╔══

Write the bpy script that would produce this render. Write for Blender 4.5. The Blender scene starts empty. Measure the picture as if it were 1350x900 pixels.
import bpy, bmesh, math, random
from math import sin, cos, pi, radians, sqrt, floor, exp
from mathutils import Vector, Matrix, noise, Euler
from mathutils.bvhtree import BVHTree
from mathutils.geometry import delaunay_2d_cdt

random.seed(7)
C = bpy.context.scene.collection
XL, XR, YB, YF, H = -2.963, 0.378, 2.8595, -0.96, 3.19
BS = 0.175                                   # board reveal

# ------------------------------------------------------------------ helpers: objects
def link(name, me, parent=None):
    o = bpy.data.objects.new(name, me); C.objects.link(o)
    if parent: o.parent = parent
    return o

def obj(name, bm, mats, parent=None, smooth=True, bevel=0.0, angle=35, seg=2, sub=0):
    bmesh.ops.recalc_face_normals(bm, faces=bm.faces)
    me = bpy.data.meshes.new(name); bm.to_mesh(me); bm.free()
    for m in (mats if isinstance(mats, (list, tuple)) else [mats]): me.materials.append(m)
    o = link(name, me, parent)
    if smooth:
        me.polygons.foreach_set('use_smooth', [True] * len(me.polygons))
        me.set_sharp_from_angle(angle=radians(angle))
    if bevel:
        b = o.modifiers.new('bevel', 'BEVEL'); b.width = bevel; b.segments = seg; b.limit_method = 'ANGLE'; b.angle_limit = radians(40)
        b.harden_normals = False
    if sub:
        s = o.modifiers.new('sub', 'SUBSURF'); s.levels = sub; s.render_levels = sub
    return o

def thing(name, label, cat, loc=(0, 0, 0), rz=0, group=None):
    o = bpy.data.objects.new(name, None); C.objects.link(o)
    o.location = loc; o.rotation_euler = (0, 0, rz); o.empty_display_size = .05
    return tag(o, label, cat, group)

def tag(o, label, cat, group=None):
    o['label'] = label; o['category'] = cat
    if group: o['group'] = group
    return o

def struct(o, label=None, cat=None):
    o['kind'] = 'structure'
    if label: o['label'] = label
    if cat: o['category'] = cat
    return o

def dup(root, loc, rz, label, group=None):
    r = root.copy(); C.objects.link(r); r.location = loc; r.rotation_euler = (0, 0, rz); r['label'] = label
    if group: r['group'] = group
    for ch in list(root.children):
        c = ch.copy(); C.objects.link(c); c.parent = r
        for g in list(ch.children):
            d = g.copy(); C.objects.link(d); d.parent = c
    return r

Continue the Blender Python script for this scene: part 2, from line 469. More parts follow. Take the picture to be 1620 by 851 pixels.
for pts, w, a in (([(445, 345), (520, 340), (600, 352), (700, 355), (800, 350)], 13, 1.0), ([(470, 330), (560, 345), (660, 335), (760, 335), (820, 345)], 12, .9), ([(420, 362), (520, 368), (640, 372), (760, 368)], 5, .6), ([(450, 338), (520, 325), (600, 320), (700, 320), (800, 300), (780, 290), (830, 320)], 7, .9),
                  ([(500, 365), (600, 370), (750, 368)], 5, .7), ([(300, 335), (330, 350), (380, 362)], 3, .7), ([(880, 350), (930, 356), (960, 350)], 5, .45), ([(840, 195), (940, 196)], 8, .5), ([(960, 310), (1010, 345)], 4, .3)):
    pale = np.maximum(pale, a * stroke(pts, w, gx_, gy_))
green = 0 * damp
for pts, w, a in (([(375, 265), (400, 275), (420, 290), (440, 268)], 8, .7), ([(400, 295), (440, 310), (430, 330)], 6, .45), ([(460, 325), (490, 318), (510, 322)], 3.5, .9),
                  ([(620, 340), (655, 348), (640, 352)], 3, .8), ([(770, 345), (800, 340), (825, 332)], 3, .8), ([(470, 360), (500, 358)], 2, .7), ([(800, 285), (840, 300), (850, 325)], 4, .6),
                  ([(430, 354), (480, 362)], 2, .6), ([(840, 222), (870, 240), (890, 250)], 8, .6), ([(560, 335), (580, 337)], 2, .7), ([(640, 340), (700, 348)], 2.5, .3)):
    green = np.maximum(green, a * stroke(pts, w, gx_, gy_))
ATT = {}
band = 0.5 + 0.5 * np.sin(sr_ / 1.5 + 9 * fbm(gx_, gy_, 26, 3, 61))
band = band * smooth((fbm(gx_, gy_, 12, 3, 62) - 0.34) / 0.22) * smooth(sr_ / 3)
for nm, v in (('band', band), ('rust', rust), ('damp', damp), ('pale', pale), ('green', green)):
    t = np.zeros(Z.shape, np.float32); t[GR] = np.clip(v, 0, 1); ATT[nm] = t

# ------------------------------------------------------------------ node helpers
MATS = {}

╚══

Exercise requirements:
Restate the first line and every line after it, word for word, stopping once the line with "return tag(o, label, cat, group)" is done.

Worked solution:
Write the bpy script that would produce this render. Write for Blender 4.5. The Blender scene starts empty. Measure the picture as if it were 1350x900 pixels.
import bpy, bmesh, math, random
from math import sin, cos, pi, radians, sqrt, floor, exp
from mathutils import Vector, Matrix, noise, Euler
from mathutils.bvhtree import BVHTree
from mathutils.geometry import delaunay_2d_cdt

random.seed(7)
C = bpy.context.scene.collection
XL, XR, YB, YF, H = -2.963, 0.378, 2.8595, -0.96, 3.19
BS = 0.175                                   # board reveal

# ------------------------------------------------------------------ helpers: objects
def link(name, me, parent=None):
    o = bpy.data.objects.new(name, me); C.objects.link(o)
    if parent: o.parent = parent
    return o

def obj(name, bm, mats, parent=None, smooth=True, bevel=0.0, angle=35, seg=2, sub=0):
    bmesh.ops.recalc_face_normals(bm, faces=bm.faces)
    me = bpy.data.meshes.new(name); bm.to_mesh(me); bm.free()
    for m in (mats if isinstance(mats, (list, tuple)) else [mats]): me.materials.append(m)
    o = link(name, me, parent)
    if smooth:
        me.polygons.foreach_set('use_smooth', [True] * len(me.polygons))
        me.set_sharp_from_angle(angle=radians(angle))
    if bevel:
        b = o.modifiers.new('bevel', 'BEVEL'); b.width = bevel; b.segments = seg; b.limit_method = 'ANGLE'; b.angle_limit = radians(40)
        b.harden_normals = False
    if sub:
        s = o.modifiers.new('sub', 'SUBSURF'); s.levels = sub; s.render_levels = sub
    return o

def thing(name, label, cat, loc=(0, 0, 0), rz=0, group=None):
    o = bpy.data.objects.new(name, None); C.objects.link(o)
    o.location = loc; o.rotation_euler = (0, 0, rz); o.empty_display_size = .05
    return tag(o, label, cat, group)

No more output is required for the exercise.